#04 Different people within us
"Da Bhanu, do you know our bank manager Mr Sankaran? He said he is your distant cousin and lives in the village next to your home." Manu, one of the first people from our college gang who got a job, said while describing his new "work" world.
"Yeah, I know him. I don't remember talking to him much" For me, he was just another relative that I will try to avoid meeting. But for Manu, he was a role model. Manu was thoroughly impressed by his managerial skills and how he cares about his team.
"You might not value him as a relative, but for us, he is the best manager one could get" Manu expressed his dissatisfaction with my lack of interest in the relative. But that conversation stuck with me. People live many lives. In some of them, they are just ordinary people, and in others, they are the heroes or villains.
"People contains multitudes" This has become a cliché usage, especially for the people who listen to the podcasts like seen and the unseen. However, my thought is slightly different from saying should not be judged from one angle, and they may be valuable in other situations. My question is that, how do we discover different people within us and why it is important to have them?
Many movies have shown a depiction of a character who has many shades. The memorable one is Kutty Srank, a Malayalam movie by Shaji N Karun, which won many national awards. To show the different shades of the character Srank, a boat driver from Kerala, lands at various landscapes at different seasons. His experiences feel like a journey to multiple selves within him and finding love, peace etc. Every group we interact, are like these landscapes or seasons. Each group or environments define a version of you that is distinct from one another.

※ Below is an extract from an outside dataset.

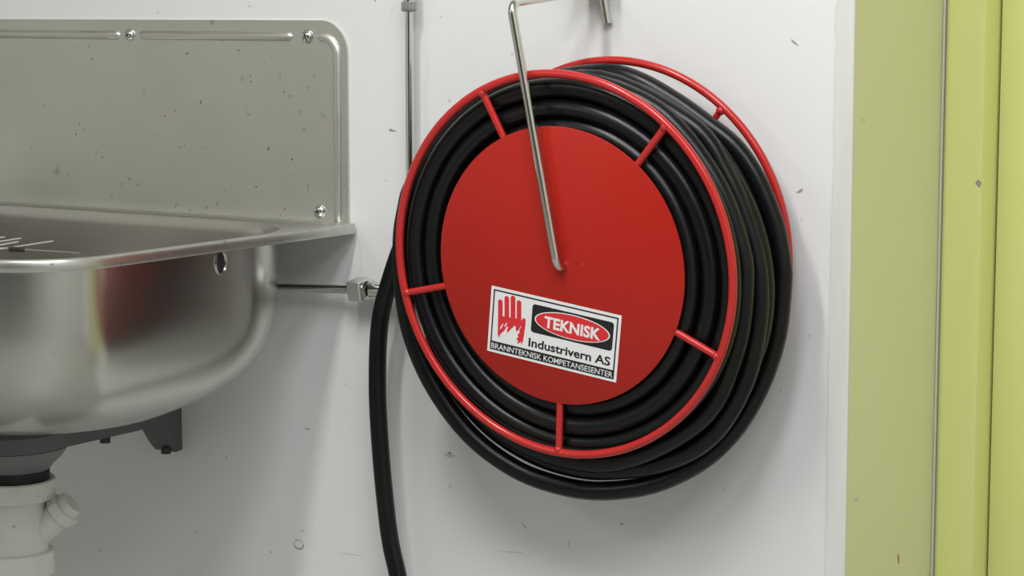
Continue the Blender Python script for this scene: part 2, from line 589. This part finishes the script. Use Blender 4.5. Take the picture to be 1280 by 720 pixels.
# backsplash: a plate with rounded top corners, pressed beads and screws
SX0, SX1, SZ1, SR = -1.287, -0.4612, 1.1836, 0.047
poly = [(SX0, RZ - 0.012), (SX1, RZ - 0.012)]
for k in range(13):
    t = PI / 2 * k / 12
    poly.append((SX1 - SR + SR * math.cos(t), SZ1 - SR + SR * math.sin(t)))
for k in range(13):
    t = PI / 2 + PI / 2 * k / 12
    poly.append((SX0 + SR + SR * math.cos(t), SZ1 - SR + SR * math.sin(t)))
g = G().prism(poly, 0.0034, lambda a, bb, d: Vector((a, -0.0004 - d, bb)))
splash = g.make('backsplash', M['splash'], sink, sharp=30)
BY = -0.0036


def bead(path):
    path = [Vector(p) for p in path]
    N = len(path)
    g = G()
    n = 10
    loops = []
    for i in range(N):
        a, b2 = path[max(i - 1, 0)], path[min(i + 1, N - 1)]
        t = (b2 - a).normalized()
        nrm = Vector((0, -1, 0))
        sd = t.cross(nrm).normalized()
        s0 = min(i, N - 1 - i)
        e = [0.15, 0.62, 0.88, 1.0][min(s0, 3)]
        loops.append([path[i] + sd * (0.0066 * e * math.cos(PI * k / n)) + nrm * (0.0050 * e * math.sin(PI * k / n)) for k in range(n + 1)])
    v = [p for l in loops for p in l]
    f = []
    for i in range(N - 1):
        for k in range(n):
            f.append([i * (n + 1) + k, i * (n + 1) + k + 1, (i + 1) * (n + 1) + k + 1, (i + 1) * (n + 1) + k])
    g.add(v, f)
    return g.make('pressed_bead', M['splash'], splash, sharp=80)


def straight(a, b2):
    a, b2 = Vector(a), Vector(b2)
    d = (b2 - a).normalized()
    L = (b2 - a).length
    return [a, a + d * 0.002, a + d * 0.004, a + d * 0.007] + [a.lerp(b2, k / 8) for k in range(1, 8)] + [b2 - d * 0.007, b2 - d * 0.004, b2 - d * 0.002, b2]


ZB = 1.1605
bead(straight((-0.848, BY, ZB), (-0.558, BY, ZB)))
bead(straight((-1.165, BY, ZB), (-0.886, BY, ZB)))
bx = -0.4795
arc = [Vector((bx - 0.026 + 0.026 * math.cos(t), BY, ZB - 0.026 + 0.026 * math.sin(t))) for t in [PI / 2 * k / 10 for k in range(10, -1, -1)]]
st = [Vector((bx - 0.034, BY, ZB)), Vector((bx - 0.032, BY, ZB)), Vector((bx - 0.030, BY, ZB)), Vector((bx - 0.028, BY, ZB))]
en = [Vector((bx, BY, z)) for z in (1.10, 1.05, 1.0, 0.95, 0.91, 0.899, 0.897, 0.8955)]
bead(st + arc + en)
g = G()
for i, (px, py, a, bb, rot, tt) in enumerate([(234, 67, 3.5, 1.6, 20, 0), (251, 128, 2.4, 3.2, 0, 0), (206, 145, 2, 1.6, 30, 0), (219, 139, 1, 3, -10, 0), (95, 168, 1.6, 2.2, 0, 0), (162, 224, 1.4, 3, 20, 0),
        (172, 231, 1.2, 2.4, 0, 0), (153, 230, 1.2, 2.6, -20, 0), (225, 184, 1, 2, 0, 0), (222, 174, .8, 1.6, 0, 0), (196, 169, .8, 1, 0, 0), (148, 205, 1.2, .8, 0, 0), (86, 219, 1, 2, 0, 0), (258, 260, 3.4, 2, 30, 0),
        (220, 257, 1.4, 4, -30, 0), (279, 50, 2.6, 1.6, 0, 0), (298, 63, 3, 1.2, 10, 0), (340, 72, 1.6, 1, 0, 0), (314, 102, 2.4, 1.2, 30, 0), (115, 74, 2, 1.4, 0, 0), (111, 58, 3, .8, -30, 0), (356, 261, 1.6, 2.6, 10, 0), (271, 255, 2, 2.4, 0, 0)]):
    p = on_plane(px, py, 1, -0.0038)
    blob(g, p, XA, ZA, a * 0.0011, bb * 0.00096, rad(rot), Vector((0, -1, 0)), 100 + i)
o = g.make('grime_marks', M['grime'], splash, smooth=False)
o['kind'] = 'stuff'
g = G()
for i, (px, py, a, bb, rot) in enumerate([(362, 120, 6, 3.5, 10), (375, 140, 5, 4, 0), (385, 110, 4, 3, 30), (380, 162, 4, 4, 0), (350, 96, 3, 8, 10), (312, 144, 4, 2, 20), (120, 190, 2.5, 7, 0), (140, 246, 4, 3, 0), (385, 235, 2.4, 9, 0), (180, 115, 3, 6, 10)]):
    p = on_plane(px, py, 1, -0.0038)
    blob(g, p, XA, ZA, a * 0.0011, bb * 0.00096, rad(rot), Vector((0, -0.5, 0)), 150 + i)
o = g.make('dull_patches', M['dull'], splash, smooth=False)
o['kind'] = 'stuff'
for px, pz in ((-0.8675, ZB), (-0.5316, ZB), (-0.5128, 0.9112)):
    sc = Vector((px, BY, pz))
    g = G().lathe([(0.0104, -0.0002), (0.0104, 0.0009), (0.0098, 0.0013), (0.0084, 0.0014), (0.0083, 0.0026), (0.0072, 0.0044), (0.0050, 0.0056), (0.002, 0.0060)], sc, (0, -1, 0), 24)
    s_ = g.make('screw', M['chrome'], splash)
    g = G()
    for a in (0.4, 0.4 + PI / 2):
        d, e = Vector((math.cos(a), 0, math.sin(a))), Vector((-math.sin(a), 0, math.cos(a)))
        c0 = sc + Vector((0, -0.0057, 0))
        v = [c0 + d * (i * 0.0038) + e * (j * 0.0009) + Vector((0, k, 0)) for k in (0.0008, -0.0004) for i, j in ((-1, -1), (1, -1), (1, 1), (-1, 1))]
        g.add(v, [[0, 1, 2, 3], [4, 5, 6, 7], [0, 1, 5, 4], [1, 2, 6, 5], [2, 3, 7, 6], [3, 0, 4, 7]])
    # dark bars painted as the shaded cross recess belong to the screw's own mesh (second material slot)
    me = s_.data
    me.materials.append(M['dark'])
    bm = bmesh.new()
    bm.from_mesh(me)
    off = Vector(s_['wloc'])
    vs = [bm.verts.new(p - off) for p in g.v]
    for q in g.f:
        fc = bm.faces.new([vs[i] for i in q])
        fc.material_index = 1
    bm.to_mesh(me)
    bm.free()

# support bracket below the bowl
bracket = thing('sink_bracket', 'dark grey steel bracket arm under the steel sink bowl, bolted to the wall', 'bracket', (-0.785, 0.0, 0.53))
g = G()
side = [(-0.0005, 0.6045), (-0.0005, 0.5355), (-0.014, 0.5335), (-0.028, 0.5480), (-0.050, 0.5795), (-0.27, 0.5800), (-0.27, 0.6045)]
g.prism(side, 0.042, lambda a, bb, d: Vector((-0.7815 - d, a, bb)))
g.make('arm', M['grey'], bracket, sharp=30)
g = G().lathe([(0.0785, 0.5905), (0.080, 0.5915), (0.080, 0.6130), (0.0785, 0.6145), (0.070, 0.6250)], (-0.8165, DC.y, 0), n=64)
g.make('support_ring', M['grey'], bracket)
for y, z in ((-0.022, 0.5385), (-0.155, 0.5765)):
    G().lathe([(0.008, -0.007), (0.008, 0.0), (0.005, 0.004)], (-0.795, y, z), n=6).make('bolt', M['dark'], bracket)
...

Chatter and Psychological distancing
I am currently reading a book titled " Chatter: The Voice in Our Head and How to Harness It?" by Ethan Kross. I can give a book summary if you folks are interested. But the main message in the book is how we occupy ourselves by constantly talking in our head. This constant talking, the chatter, can push you to the verge of a nervous breakdown or depression.
Chatter happened to me many times where I get stuck with a problem and was never able to escape. One of the main reasons, Ethan Kross argues, is the inability to see a broader perspective. The solution to getting out of this loop is psychological distancing. Getting a zoomed-out view of the problem is the key. That is why you can advise a friend who is going through a mental trauma better than handling it when it happens to you. This is not hypocrisy. We cannot simply detach ourselves from the problems and come to a rational solution. For a friend, you can do it as you are psychologically distant from the problem.

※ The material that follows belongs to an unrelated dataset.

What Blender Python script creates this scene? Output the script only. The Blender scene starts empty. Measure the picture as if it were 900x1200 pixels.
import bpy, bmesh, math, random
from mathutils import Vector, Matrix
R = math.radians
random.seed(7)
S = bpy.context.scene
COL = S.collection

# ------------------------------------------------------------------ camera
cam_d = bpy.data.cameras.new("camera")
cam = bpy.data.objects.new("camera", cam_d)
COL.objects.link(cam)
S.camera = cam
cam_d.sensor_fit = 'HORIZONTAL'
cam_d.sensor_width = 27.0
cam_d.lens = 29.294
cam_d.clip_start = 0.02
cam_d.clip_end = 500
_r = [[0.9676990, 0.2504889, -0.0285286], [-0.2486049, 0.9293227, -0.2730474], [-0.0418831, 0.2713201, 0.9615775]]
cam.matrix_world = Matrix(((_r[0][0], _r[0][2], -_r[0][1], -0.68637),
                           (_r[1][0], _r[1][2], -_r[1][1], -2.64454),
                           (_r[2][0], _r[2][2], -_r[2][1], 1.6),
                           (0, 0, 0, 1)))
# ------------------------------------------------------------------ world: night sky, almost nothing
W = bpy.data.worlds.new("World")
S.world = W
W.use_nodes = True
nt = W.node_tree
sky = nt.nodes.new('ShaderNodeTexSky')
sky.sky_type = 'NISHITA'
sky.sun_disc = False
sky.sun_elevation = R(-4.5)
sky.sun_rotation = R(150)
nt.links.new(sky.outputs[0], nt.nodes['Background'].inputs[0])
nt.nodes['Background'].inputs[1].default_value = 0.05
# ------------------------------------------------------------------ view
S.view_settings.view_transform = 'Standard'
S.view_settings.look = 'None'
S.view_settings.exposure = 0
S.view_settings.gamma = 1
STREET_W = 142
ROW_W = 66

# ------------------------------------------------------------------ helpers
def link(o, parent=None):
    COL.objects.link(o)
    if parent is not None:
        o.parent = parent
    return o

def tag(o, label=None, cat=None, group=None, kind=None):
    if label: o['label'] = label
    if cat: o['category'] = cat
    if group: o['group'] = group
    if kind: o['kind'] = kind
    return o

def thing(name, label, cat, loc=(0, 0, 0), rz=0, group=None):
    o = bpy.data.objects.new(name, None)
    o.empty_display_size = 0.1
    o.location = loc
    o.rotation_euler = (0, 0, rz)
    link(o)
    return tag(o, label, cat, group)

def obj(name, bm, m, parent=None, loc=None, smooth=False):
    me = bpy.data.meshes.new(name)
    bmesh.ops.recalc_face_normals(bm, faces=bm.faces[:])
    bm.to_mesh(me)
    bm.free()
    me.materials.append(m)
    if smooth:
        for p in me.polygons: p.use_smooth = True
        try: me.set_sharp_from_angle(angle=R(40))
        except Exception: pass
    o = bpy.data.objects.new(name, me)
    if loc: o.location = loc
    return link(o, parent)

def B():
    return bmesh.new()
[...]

In the book, the author narrates different methods of achieving psychological distancing ourselves. These methods include journaling, talking to ourselves in a second or third person etc. I think that the activation of multiple personalities within us can be of great help.
Finding our different selves
We are shaped by our surroundings. Our behaviour at the office and home are different as those surrounding shapes our personalities. That is why exposing yourselves to exclusive groups can help. One benefit of such exclusive groups is that your other personalities do not decide their approach towards you, which in turn shapes your new self. You can redefine yourselves in such new groups. Find a literature group or a movie club or a writing group.
Why do I think this can help to get a psychological distancing? One reason is that you will not be defined by one identity. You are not just a wife, or an employee or a movies enthusiast or a person with a certain political or religious ideology. So when you face a problem at work, you can distance yourself from it since work is not the only thing that defines you.
This exploration of self, I find, is a way to find your creativity and potential also. Your long-standing interaction with your surroundings may limit you from many creative pursuits. So don't get trapped by the idea of your current self, and find exclusive herds to discover your new selves.